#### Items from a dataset
* begin *

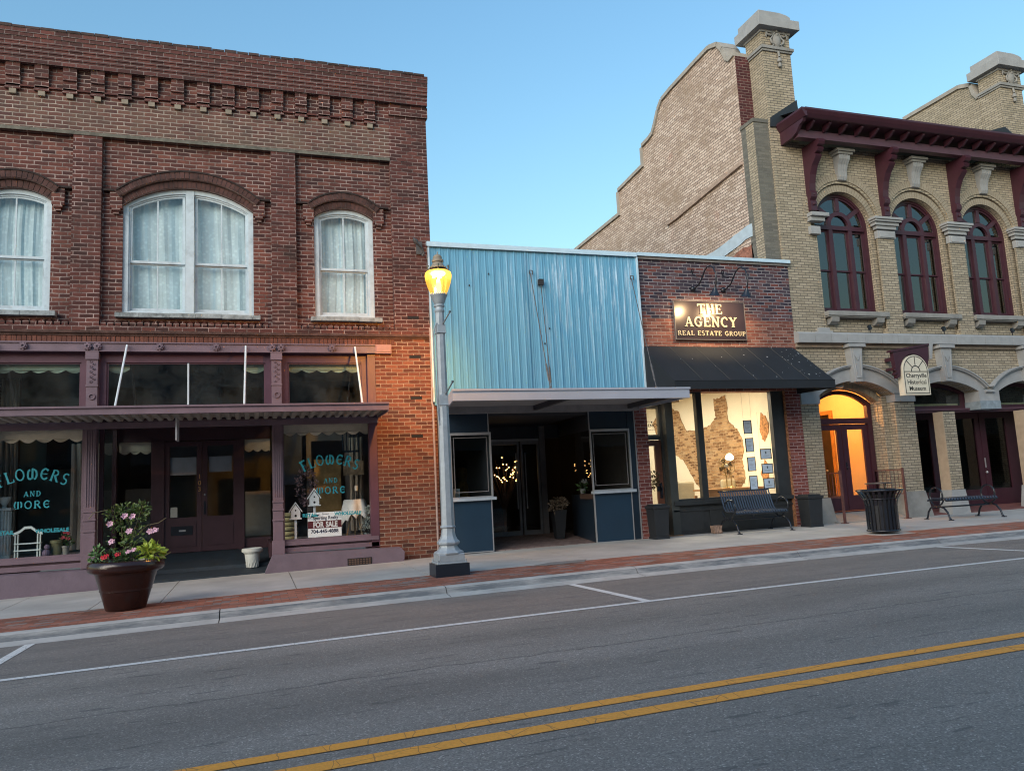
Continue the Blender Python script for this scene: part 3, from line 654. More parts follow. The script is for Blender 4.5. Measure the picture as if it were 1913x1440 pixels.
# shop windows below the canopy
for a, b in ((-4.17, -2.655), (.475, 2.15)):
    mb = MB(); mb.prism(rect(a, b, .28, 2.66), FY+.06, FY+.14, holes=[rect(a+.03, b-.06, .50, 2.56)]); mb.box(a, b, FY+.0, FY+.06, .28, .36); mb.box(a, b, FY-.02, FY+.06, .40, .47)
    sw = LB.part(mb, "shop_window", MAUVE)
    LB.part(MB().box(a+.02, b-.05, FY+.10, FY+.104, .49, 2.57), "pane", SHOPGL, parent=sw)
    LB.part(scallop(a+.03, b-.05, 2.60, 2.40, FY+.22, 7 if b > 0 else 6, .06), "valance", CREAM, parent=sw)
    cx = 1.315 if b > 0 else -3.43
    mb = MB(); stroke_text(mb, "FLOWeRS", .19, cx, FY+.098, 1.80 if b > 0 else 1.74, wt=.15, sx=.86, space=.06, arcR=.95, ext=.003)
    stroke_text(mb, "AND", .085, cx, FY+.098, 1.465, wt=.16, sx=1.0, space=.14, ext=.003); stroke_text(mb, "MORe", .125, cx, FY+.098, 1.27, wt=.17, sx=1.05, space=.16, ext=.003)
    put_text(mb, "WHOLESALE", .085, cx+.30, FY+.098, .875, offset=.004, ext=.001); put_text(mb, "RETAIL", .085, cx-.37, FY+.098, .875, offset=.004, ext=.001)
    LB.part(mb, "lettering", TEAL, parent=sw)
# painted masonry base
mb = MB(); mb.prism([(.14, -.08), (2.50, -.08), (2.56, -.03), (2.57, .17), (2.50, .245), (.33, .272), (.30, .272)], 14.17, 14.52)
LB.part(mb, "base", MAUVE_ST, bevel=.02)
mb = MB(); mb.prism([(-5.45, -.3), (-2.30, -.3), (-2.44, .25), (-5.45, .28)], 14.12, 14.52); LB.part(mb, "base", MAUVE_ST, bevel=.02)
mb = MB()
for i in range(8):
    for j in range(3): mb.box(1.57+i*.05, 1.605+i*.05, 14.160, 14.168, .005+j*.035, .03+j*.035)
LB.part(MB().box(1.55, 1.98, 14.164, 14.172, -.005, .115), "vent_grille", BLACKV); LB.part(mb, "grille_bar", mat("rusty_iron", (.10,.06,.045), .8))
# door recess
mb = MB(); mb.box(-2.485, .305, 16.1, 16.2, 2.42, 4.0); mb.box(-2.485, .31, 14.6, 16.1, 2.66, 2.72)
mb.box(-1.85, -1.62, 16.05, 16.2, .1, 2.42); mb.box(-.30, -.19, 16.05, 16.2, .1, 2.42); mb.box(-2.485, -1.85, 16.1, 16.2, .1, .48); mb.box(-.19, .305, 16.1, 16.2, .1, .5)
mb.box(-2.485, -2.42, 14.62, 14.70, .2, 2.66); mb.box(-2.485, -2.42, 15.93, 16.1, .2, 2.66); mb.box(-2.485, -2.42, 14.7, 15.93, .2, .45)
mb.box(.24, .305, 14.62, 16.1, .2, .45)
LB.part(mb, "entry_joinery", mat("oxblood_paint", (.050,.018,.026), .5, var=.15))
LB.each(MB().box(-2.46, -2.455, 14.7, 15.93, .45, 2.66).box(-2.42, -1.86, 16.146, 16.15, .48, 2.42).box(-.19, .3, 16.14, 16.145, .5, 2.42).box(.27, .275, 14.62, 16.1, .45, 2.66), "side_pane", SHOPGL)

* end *
* begin *

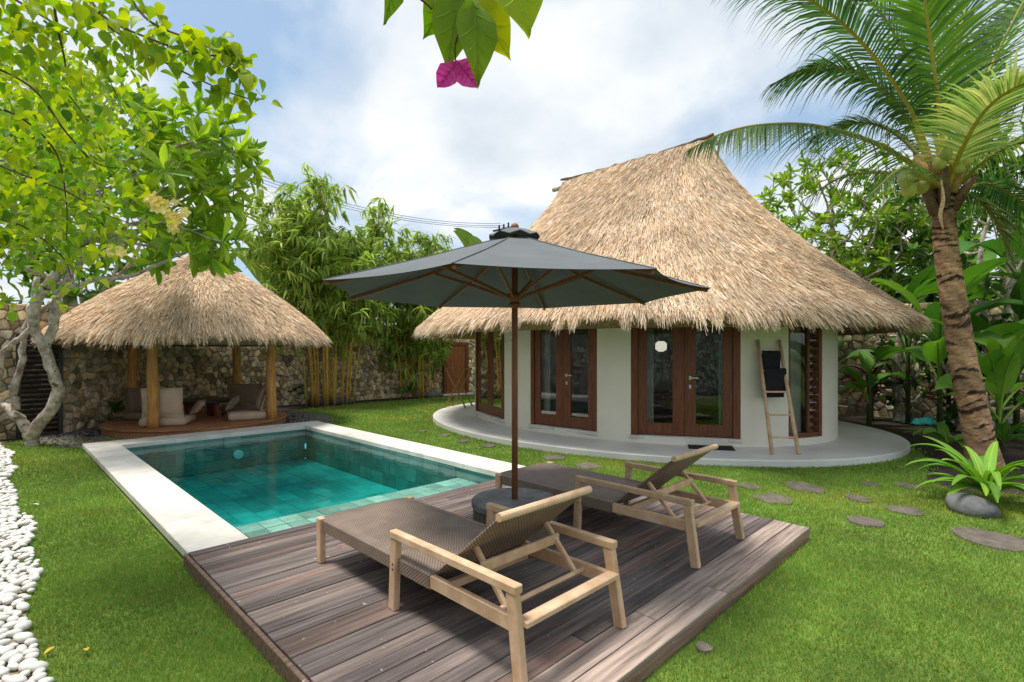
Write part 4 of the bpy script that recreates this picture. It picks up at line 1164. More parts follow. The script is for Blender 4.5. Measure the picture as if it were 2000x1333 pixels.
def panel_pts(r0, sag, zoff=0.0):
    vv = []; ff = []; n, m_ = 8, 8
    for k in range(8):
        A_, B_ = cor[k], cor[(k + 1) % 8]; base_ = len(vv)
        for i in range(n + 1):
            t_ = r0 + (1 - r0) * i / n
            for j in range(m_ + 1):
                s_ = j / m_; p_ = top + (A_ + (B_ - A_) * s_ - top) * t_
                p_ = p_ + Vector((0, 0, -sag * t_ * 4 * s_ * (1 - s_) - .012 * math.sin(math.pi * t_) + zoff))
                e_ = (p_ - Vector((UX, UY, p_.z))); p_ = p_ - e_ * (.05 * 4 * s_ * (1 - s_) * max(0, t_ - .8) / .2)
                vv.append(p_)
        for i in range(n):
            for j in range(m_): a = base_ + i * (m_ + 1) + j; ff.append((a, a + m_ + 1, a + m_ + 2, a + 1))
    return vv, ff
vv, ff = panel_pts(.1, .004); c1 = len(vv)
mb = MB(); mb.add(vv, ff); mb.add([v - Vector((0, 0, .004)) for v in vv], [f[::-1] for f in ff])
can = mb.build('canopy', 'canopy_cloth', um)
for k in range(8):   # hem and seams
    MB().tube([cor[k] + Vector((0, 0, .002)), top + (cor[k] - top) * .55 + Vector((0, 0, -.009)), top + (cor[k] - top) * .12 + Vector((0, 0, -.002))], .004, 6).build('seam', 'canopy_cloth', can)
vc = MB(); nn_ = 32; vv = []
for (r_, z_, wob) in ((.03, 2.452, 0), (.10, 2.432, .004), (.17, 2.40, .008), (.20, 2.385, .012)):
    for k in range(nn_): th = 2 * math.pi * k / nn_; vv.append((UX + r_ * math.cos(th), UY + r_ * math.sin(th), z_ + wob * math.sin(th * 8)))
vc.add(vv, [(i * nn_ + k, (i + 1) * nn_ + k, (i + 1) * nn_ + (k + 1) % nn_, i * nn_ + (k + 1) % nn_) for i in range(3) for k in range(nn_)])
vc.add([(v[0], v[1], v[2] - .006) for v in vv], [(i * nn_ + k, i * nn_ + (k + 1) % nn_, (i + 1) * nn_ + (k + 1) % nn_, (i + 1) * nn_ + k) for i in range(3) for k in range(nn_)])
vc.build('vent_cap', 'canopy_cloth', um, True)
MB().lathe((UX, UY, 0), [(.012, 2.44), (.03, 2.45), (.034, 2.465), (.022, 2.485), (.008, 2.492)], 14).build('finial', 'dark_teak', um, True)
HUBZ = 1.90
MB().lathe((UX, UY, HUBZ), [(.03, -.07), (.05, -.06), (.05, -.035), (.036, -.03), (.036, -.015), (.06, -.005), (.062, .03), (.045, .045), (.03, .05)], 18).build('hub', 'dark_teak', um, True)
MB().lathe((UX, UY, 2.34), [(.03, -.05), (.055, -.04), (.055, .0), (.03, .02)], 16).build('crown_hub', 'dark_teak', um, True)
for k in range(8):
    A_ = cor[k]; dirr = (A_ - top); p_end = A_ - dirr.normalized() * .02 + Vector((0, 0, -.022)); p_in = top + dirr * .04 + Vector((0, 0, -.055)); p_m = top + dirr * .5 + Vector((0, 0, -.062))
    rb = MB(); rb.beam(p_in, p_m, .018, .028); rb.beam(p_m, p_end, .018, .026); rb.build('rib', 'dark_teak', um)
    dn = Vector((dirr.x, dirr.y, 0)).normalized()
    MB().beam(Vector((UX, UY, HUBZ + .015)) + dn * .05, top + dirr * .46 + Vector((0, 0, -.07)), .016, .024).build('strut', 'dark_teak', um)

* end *
* begin *

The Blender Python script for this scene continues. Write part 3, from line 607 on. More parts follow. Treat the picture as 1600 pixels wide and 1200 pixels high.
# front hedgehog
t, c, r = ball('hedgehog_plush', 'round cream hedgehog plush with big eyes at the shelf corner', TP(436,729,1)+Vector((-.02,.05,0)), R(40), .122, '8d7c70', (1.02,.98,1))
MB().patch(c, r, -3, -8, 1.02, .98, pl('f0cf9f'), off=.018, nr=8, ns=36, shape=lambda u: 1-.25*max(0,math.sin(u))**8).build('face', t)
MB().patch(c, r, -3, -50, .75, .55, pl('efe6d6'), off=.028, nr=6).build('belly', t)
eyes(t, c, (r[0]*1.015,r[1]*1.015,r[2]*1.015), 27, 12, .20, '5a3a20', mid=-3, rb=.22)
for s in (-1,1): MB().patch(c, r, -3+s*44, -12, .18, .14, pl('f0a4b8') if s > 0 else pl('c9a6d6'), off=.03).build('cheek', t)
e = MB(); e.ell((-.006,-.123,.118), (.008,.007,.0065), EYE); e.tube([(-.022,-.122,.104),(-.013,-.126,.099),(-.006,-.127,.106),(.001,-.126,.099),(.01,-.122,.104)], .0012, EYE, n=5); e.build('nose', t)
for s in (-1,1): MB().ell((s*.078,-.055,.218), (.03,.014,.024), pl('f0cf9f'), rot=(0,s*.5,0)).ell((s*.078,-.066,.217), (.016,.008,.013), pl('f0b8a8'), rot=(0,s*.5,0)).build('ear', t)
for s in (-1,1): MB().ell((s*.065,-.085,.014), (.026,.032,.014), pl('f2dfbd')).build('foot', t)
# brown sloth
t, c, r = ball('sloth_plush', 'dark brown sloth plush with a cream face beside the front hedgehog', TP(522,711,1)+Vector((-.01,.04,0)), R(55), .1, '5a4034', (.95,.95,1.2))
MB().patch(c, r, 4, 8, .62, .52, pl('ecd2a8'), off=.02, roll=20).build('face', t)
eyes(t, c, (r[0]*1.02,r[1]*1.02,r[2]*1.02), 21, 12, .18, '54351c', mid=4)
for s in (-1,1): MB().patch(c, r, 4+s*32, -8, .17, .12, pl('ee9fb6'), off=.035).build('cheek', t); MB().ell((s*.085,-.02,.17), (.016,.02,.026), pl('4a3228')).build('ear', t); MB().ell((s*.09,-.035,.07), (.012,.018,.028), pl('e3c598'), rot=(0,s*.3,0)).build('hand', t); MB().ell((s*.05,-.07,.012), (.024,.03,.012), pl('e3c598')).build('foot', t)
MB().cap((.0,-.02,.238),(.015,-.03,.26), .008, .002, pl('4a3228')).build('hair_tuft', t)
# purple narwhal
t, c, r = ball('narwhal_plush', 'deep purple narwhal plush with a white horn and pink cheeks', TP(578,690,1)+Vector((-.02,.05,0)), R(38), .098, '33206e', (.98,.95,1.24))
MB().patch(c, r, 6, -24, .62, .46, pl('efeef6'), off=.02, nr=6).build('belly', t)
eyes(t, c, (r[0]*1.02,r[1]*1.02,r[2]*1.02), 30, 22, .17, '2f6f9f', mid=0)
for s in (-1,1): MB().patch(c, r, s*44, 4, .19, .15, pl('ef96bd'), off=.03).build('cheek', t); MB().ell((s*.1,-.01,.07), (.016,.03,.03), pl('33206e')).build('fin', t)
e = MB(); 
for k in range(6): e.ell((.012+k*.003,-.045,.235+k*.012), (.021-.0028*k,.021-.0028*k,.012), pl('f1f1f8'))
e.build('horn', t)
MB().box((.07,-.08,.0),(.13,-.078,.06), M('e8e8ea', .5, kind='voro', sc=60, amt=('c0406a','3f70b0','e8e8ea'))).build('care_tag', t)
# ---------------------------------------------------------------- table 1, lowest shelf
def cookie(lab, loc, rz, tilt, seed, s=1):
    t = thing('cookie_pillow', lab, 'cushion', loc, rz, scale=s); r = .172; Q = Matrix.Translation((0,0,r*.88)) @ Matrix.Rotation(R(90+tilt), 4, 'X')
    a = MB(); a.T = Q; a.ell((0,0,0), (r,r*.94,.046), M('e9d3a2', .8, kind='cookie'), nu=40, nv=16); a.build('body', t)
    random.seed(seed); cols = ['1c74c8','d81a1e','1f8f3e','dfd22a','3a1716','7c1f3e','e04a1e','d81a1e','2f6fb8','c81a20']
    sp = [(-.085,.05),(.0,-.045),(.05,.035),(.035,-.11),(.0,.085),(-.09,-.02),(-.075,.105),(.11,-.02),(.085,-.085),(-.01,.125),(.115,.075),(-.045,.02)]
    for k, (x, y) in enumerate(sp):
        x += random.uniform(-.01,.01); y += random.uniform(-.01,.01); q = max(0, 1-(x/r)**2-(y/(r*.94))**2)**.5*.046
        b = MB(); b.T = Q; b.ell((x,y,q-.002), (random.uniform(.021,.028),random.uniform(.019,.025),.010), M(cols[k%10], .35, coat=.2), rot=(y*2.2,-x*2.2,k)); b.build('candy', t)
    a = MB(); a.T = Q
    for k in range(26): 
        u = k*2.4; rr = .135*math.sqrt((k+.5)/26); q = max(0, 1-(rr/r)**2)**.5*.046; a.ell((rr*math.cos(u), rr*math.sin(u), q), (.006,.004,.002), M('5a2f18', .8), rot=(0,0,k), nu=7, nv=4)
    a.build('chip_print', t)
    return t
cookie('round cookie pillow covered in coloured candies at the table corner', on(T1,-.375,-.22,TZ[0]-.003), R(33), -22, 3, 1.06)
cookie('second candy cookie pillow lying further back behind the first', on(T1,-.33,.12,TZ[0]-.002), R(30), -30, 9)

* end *

#### Exercise task
Identify every line holding the word "scene" and copy it out.

#### Exercise answer
Continue the Blender Python script for this scene: part 3, from line 654. More parts follow. The script is for Blender 4.5. Measure the picture as if it were 1913x1440 pixels.
The Blender Python script for this scene continues. Write part 3, from line 607 on. More parts follow. Treat the picture as 1600 pixels wide and 1200 pixels high.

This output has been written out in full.